Praktik outsourcing ini diatur dalam perundang-undangan, seperti dalam Undang-Undang tentang Cipta Kerja, yang membolehkan perusahaan untuk mengalihkan sebagian pekerjaan kepada perusahaan lain melalui perjanjian alih daya. Ini diatur dalam pasal 64, yang menegaskan bahwa perusahaan bisa melakukan hal tersebut asalkan ada perjanjian tertulis yang jelas. Namun, undang-undang ini juga menetapkan adanya syarat-syarat perlindungan hak pekerja, termasuk peraturan terkait pergantian vendor pekerja.

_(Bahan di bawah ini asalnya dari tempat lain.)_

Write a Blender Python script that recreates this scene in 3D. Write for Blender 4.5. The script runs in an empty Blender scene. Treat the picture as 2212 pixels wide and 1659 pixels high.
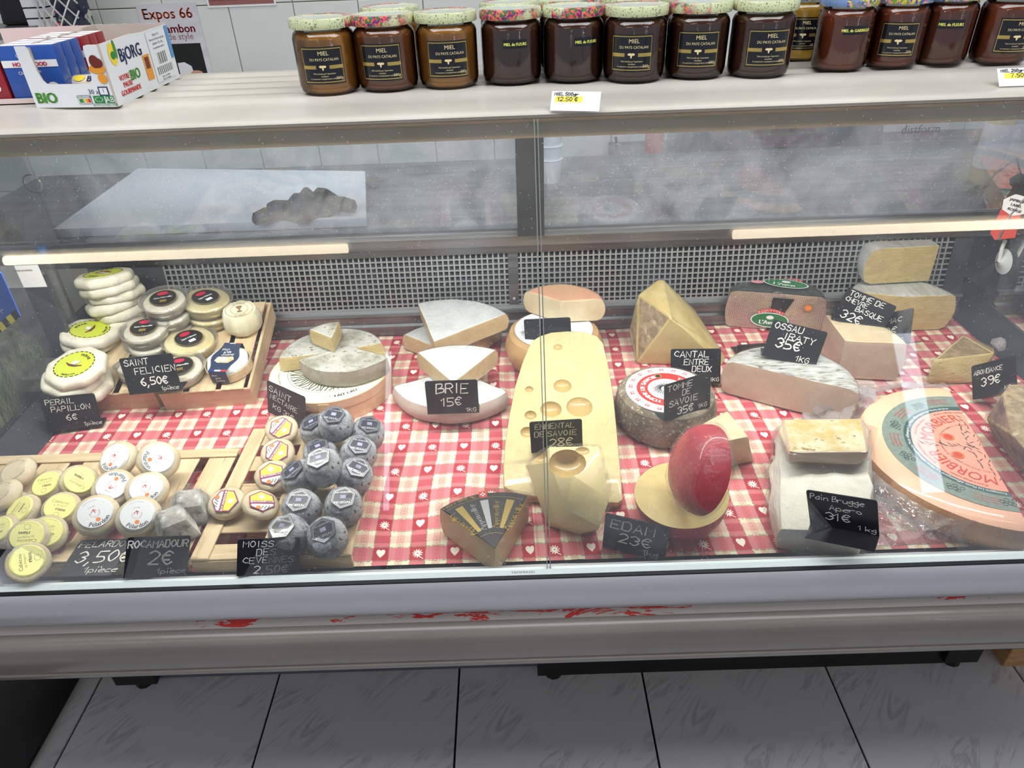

Berbeda halnya dengan karyawan kontrak. Karyawan kontrak adalah individu yang secara langsung direkrut oleh perusahaan tanpa ada perantara. Mereka biasanya terikat oleh Perjanjian Kerja Waktu Tertentu (PKWT), yang mendefinisikan durasi kerja, hak, dan kewajiban masing-masing pihak yang terlibat. Dalam skema ini, hubungan kerja berlangsung langsung, sehingga pekerja kontrak seringkali mendapatkan hak yang lebih jelas terkait tunjangan, jaminan sosial, dan perlindungan ketenagakerjaan.
Selama masa kerja, karyawan kontrak biasanya lebih terfokus pada proyek tertentu yang bisa berlangsung selama enam bulan, satu tahun, atau sesuai dengan kebutuhan perusahaan. Gaji mereka dibayarkan langsung oleh perusahaan, dan bervariasi berdasarkan posisi, pengalaman, serta kesepakatan dalam kontrak. Selain itu, meskipun status mereka bersifat sementara, peluang untuk diangkat sebagai karyawan tetap merasa lebih besar dibandingkan dengan tenaga outsourcing.
Untuk lebih memahami perbedaan antara pekerja outsourcing dan karyawan kontrak, penting untuk mempertimbangkan beberapa aspek berikut:
1. **Hubungan Kerja**: Tenaga outsourcing memiliki hubungan kerja dengan perusahaan penyedia jasa, sementara karyawan kontrak berhubungan langsung dengan perusahaan yang mempekerjakan mereka.
2. **Penggajian dan Tunjangan**: Pekerja outsourcing menerima gaji dan tunjangan dari perusahaan alih daya, sedangkan karyawan kontrak mendapatkan gaji secara langsung dari perusahaan pemberi kerja.
3. **Jenis Pekerjaan**: Pekerjaan outsourcing biasanya berkisar pada fungsi pendukung, seperti kebersihan dan keamanan, sedangkan pekerjaan kontrak dapat meliputi tugas teknis atau proyek jangka pendek yang lebih strategis.
4. **Status Hukum**: Tenaga outsourcing biasanya dilindungi oleh hukum melalui perusahaan penyedia jasa, sedangkan karyawan kontrak mendapatkan perlindungan hukum secara langsung dari perusahaan mereka bekerja.
5. **Peluang Karier**: Peluang karyawan outsourcing untuk menjadi pegawai tetap umumnya lebih kecil, di mana karyawan kontrak, sebaliknya, memiliki kesempatan yang lebih baik untuk mendapatkan status permanen.
Mengetahui perbedaan ini sangat penting bagi siapa pun yang ingin memahami pasar kerja saat ini. Dengan pemahaman yang lebih baik, pekerja dapat mengambil langkah yang tepat dalam menentukan jenis pekerjaan yang sesuai dengan kebutuhan dan harapan mereka.
Artikel ini penting untuk dibaca oleh para pencari kerja dan perusahaan agar mengetahui hak dan kewajiban dalam hubungan kerja. Dengan pengetahuan yang memadai, semua pihak bisa mengambil keputusan yang lebih baik dalam memilih tipe pekerjaan yang sesuai.